Уже анализ образного характера схемы-образа эмпирических и чистых чувственных понятий приводит нас к выводу: пресуществление понятий чувственными — это совершенно особого рода деятельность по доставлению (Beschaffen) своеобычных образов. Схемообразующее пресуществление чувственным в схематизме нельзя ни постигнуть по аналогии с обыденным «наглядным изображением», ни тем более свести к таковому. Последнее столь мало вероятно, что скорее наоборот, пресуществление чувственным в только что описанном смысле — непосредственного эмпирического восприятия (Anblicken) вещей и порождения их наличных отображений — может иметь место лишь на основе возможного пресуществления понятий чувственными, как это происходит в схематизме.

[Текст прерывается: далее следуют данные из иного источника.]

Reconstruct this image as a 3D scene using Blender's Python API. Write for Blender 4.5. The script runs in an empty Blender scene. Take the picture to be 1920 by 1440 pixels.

Любое понятийное представление по своей сущности является схематизмом. Но любое конечное познание, как мыслящее созерцание, необходимо является понятийным. Поэтому уже в непосредственном восприятии наличного, например — этого дома, необходимо имеется схематизирующее предвосхищающее видение (Vorblick) чего-то как дома вообще, лишь из пред-ставления которого встречающееся [нам] может показать себя как дом, предложить вид «наличного дома». Таким образом, схематизм необходимо свершается на основе нашего познания какконечного.Потому Кант и говорит: «Этот схематизм... является сокровенным в глубинах человеческой души искусством...» <А 141, В 180 [128]>. Если же схематизм присущ конечному познанию, а центр конечности — в трансценденции, то свершение трансценденции в своем внутреннем существе должно быть схематизмом. Поэтому Кант, желая разъяснить внутреннюю возможность трансценденции, необходимо приходит к проблеме «трансцендентального схематизма».